Retype the whole listing verbatim and keep the pictures out of it.

**SUPPLIED RECORDS**
= = =

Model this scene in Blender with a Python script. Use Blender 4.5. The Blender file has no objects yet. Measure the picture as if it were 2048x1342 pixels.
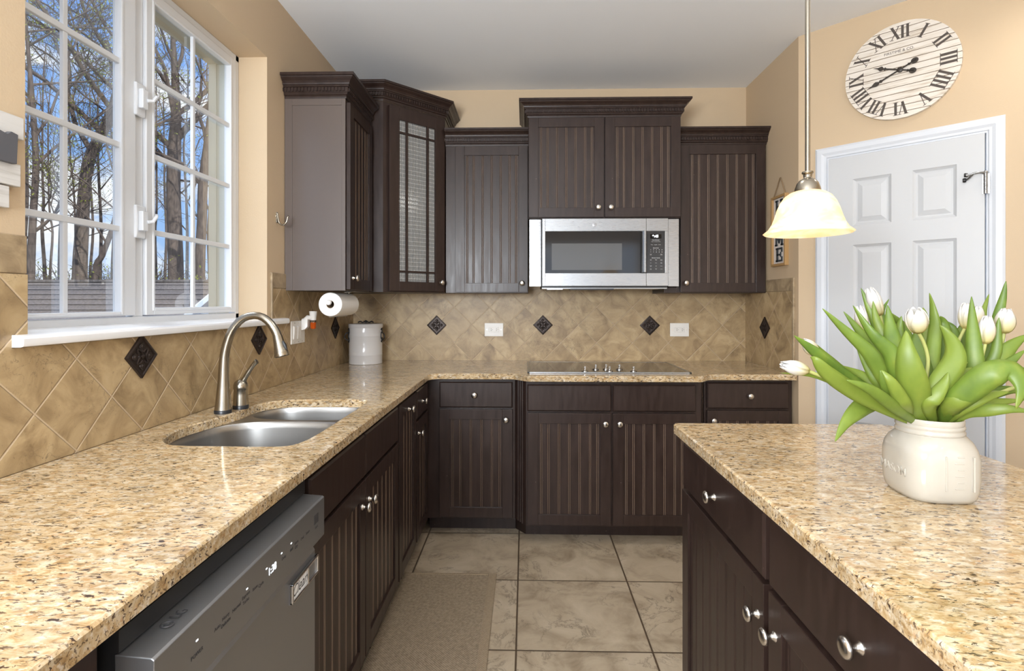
import bpy, bmesh, math, random
from math import sin, cos, pi, radians as R
from mathutils import Vector, Matrix
S = bpy.context.scene
COL = S.collection
# ---------------------------------------------------------------- camera (2048 x 1342, horizontal view, lens shifted)
F, YAW, VY, EYE = 1076.0, 0.0246, 604.5, 1.305
cd = bpy.data.cameras.new('camera'); cam = bpy.data.objects.new('camera', cd); COL.objects.link(cam)
cam.location = (0, 0, EYE); cam.rotation_euler = (pi/2, 0, YAW)
cd.sensor_width = 36; cd.lens = F/2048*36; cd.shift_y = (VY-671)/2048; cd.clip_start = .02; cd.clip_end = 300
S.camera = cam
vs = S.view_settings; vs.view_transform = 'Standard'; vs.look = 'None'; vs.gamma = 1; vs.use_curve_mapping = False
vs.exposure = -0.05
# ---------------------------------------------------------------- node helpers
def nd(nt, typ, ins=None, **props):
    n = nt.nodes.new(typ)
    for k, v in props.items(): setattr(n, k, v)
    for k, v in (ins or {}).items():
        if isinstance(v, bpy.types.NodeSocket): nt.links.new(v, n.inputs[k])
        else: n.inputs[k].default_value = v
    return n
def mth(nt, op, a, b=0.0, c=0.0):
    n = nd(nt, 'ShaderNodeMath', operation=op)
    for i, v in enumerate((a, b, c)):
        if isinstance(v, bpy.types.NodeSocket): nt.links.new(v, n.inputs[i])
        else: n.inputs[i].default_value = v
    return n.outputs[0]
def mixc(nt, f, a, b, mode='MIX'):
    n = nd(nt, 'ShaderNodeMix', data_type='RGBA', blend_type=mode)
    for i, v in ((0, f), (6, a), (7, b)):
        if isinstance(v, bpy.types.NodeSocket): nt.links.new(v, n.inputs[i])
        else: n.inputs[i].default_value = v if i == 0 else (tuple(v)+(1,))[:4]
    return n.outputs[2]
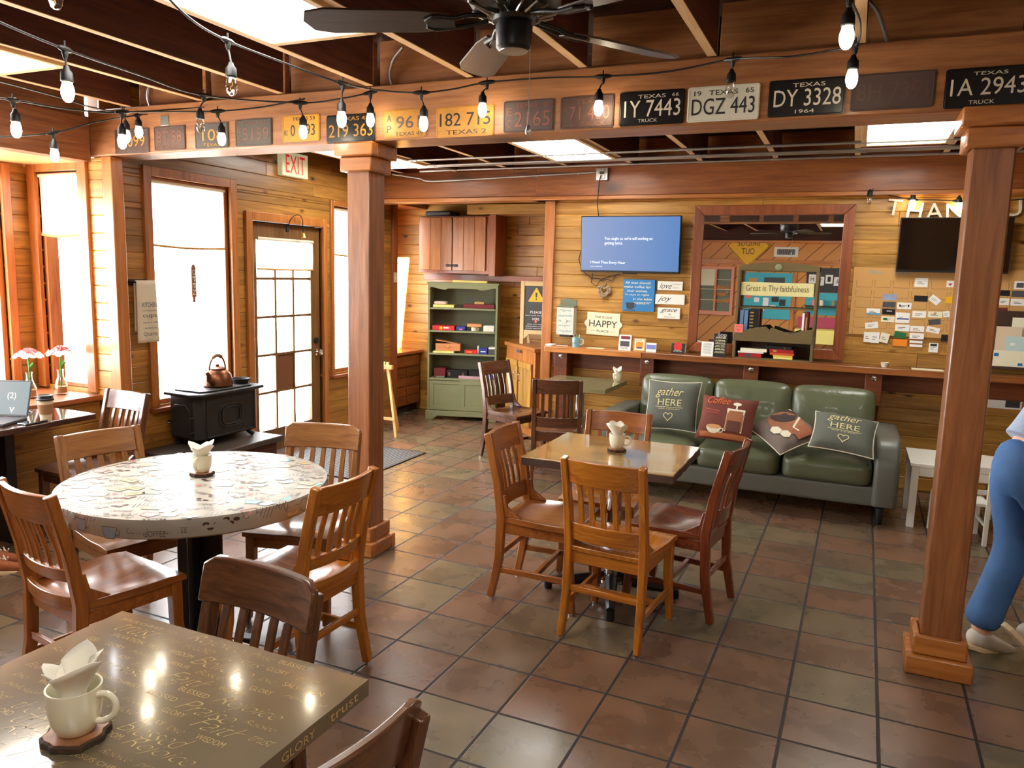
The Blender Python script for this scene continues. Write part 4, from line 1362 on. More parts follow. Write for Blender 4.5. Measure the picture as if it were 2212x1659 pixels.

= = =

**ANSWER**
Model this scene in Blender with a Python script. Use Blender 4.5. The Blender file has no objects yet. Measure the picture as if it were 2048x1342 pixels.
import bpy, bmesh, math, random
from math import sin, cos, pi, radians as R
from mathutils import Vector, Matrix
S = bpy.context.scene
COL = S.collection
# ---------------------------------------------------------------- camera (2048 x 1342, horizontal view, lens shifted)
F, YAW, VY, EYE = 1076.0, 0.0246, 604.5, 1.305
cd = bpy.data.cameras.new('camera'); cam = bpy.data.objects.new('camera', cd); COL.objects.link(cam)
cam.location = (0, 0, EYE); cam.rotation_euler = (pi/2, 0, YAW)
cd.sensor_width = 36; cd.lens = F/2048*36; cd.shift_y = (VY-671)/2048; cd.clip_start = .02; cd.clip_end = 300
S.camera = cam
vs = S.view_settings; vs.view_transform = 'Standard'; vs.look = 'None'; vs.gamma = 1; vs.use_curve_mapping = False
vs.exposure = -0.05
# ---------------------------------------------------------------- node helpers
def nd(nt, typ, ins=None, **props):
    n = nt.nodes.new(typ)
    for k, v in props.items(): setattr(n, k, v)
    for k, v in (ins or {}).items():
        if isinstance(v, bpy.types.NodeSocket): nt.links.new(v, n.inputs[k])
        else: n.inputs[k].default_value = v
    return n
def mth(nt, op, a, b=0.0, c=0.0):
    n = nd(nt, 'ShaderNodeMath', operation=op)
    for i, v in enumerate((a, b, c)):
        if isinstance(v, bpy.types.NodeSocket): nt.links.new(v, n.inputs[i])
        else: n.inputs[i].default_value = v
    return n.outputs[0]
def mixc(nt, f, a, b, mode='MIX'):
    n = nd(nt, 'ShaderNodeMix', data_type='RGBA', blend_type=mode)
    for i, v in ((0, f), (6, a), (7, b)):
        if isinstance(v, bpy.types.NodeSocket): nt.links.new(v, n.inputs[i])
        else: n.inputs[i].default_value = v if i == 0 else (tuple(v)+(1,))[:4]
    return n.outputs[2]
The Blender Python script for this scene continues. Write part 4, from line 1362 on. More parts follow. Write for Blender 4.5. Measure the picture as if it were 2212x1659 pixels.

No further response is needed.